• **A block of data**:
--- start ---
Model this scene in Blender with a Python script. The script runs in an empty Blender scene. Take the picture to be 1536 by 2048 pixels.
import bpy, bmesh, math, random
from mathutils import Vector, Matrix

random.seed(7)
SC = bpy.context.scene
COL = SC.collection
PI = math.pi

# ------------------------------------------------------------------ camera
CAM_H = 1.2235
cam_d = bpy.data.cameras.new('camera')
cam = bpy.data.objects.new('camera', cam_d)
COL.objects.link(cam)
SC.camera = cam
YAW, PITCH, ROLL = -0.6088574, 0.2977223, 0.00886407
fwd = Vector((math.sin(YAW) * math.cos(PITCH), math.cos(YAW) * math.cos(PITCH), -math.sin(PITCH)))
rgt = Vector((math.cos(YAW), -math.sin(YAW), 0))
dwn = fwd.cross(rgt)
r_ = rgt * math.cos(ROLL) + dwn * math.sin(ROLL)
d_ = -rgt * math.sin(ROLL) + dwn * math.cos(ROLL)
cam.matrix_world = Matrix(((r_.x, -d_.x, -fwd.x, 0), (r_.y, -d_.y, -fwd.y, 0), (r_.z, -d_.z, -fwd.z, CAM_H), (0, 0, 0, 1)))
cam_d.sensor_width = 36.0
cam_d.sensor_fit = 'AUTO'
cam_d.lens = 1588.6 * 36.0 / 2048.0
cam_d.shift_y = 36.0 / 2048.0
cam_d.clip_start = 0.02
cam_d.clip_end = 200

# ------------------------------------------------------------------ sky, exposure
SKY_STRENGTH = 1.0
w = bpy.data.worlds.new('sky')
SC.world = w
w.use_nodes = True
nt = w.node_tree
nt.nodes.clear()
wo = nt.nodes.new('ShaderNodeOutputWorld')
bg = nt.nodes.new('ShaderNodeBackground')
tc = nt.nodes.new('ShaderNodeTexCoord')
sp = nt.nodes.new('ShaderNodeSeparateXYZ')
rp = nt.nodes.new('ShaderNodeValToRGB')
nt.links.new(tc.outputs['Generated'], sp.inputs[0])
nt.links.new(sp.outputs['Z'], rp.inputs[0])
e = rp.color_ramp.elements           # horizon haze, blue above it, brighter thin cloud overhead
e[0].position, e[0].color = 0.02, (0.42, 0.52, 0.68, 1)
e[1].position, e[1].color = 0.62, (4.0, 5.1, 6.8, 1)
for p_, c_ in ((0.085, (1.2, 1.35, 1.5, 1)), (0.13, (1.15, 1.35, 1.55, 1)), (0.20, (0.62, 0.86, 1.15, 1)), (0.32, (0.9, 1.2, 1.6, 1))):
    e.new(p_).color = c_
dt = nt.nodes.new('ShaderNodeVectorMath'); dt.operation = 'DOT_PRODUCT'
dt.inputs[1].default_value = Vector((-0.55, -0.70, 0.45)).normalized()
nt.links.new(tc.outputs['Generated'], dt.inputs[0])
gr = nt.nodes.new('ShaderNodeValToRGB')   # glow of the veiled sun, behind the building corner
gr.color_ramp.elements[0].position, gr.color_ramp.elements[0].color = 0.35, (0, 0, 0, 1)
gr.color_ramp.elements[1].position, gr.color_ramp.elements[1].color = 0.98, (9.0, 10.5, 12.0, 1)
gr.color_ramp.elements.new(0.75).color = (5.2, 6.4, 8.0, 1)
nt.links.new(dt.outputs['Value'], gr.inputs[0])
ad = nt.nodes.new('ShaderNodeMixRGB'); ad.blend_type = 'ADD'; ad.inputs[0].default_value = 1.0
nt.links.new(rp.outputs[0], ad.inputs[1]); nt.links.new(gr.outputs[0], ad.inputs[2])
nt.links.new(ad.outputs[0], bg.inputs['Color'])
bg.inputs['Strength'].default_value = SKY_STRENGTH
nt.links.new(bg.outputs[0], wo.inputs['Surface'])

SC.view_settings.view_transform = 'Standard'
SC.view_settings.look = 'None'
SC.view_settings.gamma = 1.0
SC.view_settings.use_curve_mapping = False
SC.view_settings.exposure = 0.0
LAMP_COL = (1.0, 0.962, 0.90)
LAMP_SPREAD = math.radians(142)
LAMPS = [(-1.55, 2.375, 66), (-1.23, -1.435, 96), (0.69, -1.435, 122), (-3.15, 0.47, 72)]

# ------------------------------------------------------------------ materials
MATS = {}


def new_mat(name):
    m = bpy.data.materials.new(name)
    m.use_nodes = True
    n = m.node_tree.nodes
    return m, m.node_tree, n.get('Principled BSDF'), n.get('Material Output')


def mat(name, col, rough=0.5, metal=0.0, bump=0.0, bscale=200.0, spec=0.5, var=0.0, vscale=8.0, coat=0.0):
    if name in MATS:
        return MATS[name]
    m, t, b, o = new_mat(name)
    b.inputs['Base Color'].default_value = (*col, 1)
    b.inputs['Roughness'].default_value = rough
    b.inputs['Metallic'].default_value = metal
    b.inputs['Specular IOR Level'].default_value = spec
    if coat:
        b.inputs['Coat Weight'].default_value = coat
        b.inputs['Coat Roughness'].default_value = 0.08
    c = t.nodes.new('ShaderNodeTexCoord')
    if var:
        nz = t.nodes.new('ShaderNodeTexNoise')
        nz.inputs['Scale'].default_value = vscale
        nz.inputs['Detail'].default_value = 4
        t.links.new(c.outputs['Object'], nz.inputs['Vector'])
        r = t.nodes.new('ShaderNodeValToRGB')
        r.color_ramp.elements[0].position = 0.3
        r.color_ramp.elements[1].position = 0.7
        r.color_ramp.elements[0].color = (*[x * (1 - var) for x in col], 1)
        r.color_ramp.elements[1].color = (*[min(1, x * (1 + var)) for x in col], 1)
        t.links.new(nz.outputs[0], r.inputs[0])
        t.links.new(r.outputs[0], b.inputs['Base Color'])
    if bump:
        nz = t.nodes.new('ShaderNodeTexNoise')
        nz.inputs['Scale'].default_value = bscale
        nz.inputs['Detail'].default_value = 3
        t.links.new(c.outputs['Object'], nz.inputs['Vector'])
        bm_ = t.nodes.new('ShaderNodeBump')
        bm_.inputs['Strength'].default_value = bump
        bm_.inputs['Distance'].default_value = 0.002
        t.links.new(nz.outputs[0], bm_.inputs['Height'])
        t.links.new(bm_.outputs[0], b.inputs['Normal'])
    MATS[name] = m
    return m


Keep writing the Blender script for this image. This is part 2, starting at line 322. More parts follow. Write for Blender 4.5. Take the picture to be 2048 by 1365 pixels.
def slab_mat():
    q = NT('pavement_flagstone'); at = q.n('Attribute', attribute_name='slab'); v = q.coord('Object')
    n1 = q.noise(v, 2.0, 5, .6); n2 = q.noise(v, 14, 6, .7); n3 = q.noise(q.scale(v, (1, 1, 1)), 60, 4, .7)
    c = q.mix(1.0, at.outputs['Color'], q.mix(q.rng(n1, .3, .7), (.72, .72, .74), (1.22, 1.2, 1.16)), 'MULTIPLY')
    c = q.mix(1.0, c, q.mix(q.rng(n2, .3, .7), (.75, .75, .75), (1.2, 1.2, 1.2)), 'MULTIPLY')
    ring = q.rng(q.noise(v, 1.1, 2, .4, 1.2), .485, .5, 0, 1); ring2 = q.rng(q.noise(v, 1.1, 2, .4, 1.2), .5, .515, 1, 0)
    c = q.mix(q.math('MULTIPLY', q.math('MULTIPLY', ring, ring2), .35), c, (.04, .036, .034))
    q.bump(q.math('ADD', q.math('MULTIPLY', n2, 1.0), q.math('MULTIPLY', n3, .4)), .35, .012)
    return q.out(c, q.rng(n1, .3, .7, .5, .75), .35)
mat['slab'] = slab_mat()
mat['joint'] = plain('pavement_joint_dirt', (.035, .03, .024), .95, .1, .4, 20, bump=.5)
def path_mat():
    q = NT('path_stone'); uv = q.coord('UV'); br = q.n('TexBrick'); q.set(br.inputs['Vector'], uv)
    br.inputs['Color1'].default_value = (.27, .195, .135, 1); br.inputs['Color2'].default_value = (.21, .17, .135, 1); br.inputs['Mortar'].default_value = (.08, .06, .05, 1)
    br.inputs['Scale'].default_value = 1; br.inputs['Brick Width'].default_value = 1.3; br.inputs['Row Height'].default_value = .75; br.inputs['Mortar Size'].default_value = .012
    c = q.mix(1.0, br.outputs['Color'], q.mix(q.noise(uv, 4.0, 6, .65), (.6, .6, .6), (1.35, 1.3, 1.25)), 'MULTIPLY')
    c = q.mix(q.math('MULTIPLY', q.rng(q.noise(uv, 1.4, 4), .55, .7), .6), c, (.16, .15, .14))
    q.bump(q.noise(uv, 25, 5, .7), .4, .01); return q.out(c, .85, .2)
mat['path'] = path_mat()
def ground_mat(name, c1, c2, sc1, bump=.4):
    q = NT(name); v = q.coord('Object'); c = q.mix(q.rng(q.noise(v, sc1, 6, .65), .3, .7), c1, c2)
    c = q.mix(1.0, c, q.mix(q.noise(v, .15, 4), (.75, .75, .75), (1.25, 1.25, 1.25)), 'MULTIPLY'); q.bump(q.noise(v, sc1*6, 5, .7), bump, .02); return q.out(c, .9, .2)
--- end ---
• **Given request**: Quote the data above verbatim from its first line to the line that includes "PI = math.pi", with both boundary lines retained.

• **Answer for the task**:
Model this scene in Blender with a Python script. The script runs in an empty Blender scene. Take the picture to be 1536 by 2048 pixels.
import bpy, bmesh, math, random
from mathutils import Vector, Matrix

random.seed(7)
SC = bpy.context.scene
COL = SC.collection
PI = math.pi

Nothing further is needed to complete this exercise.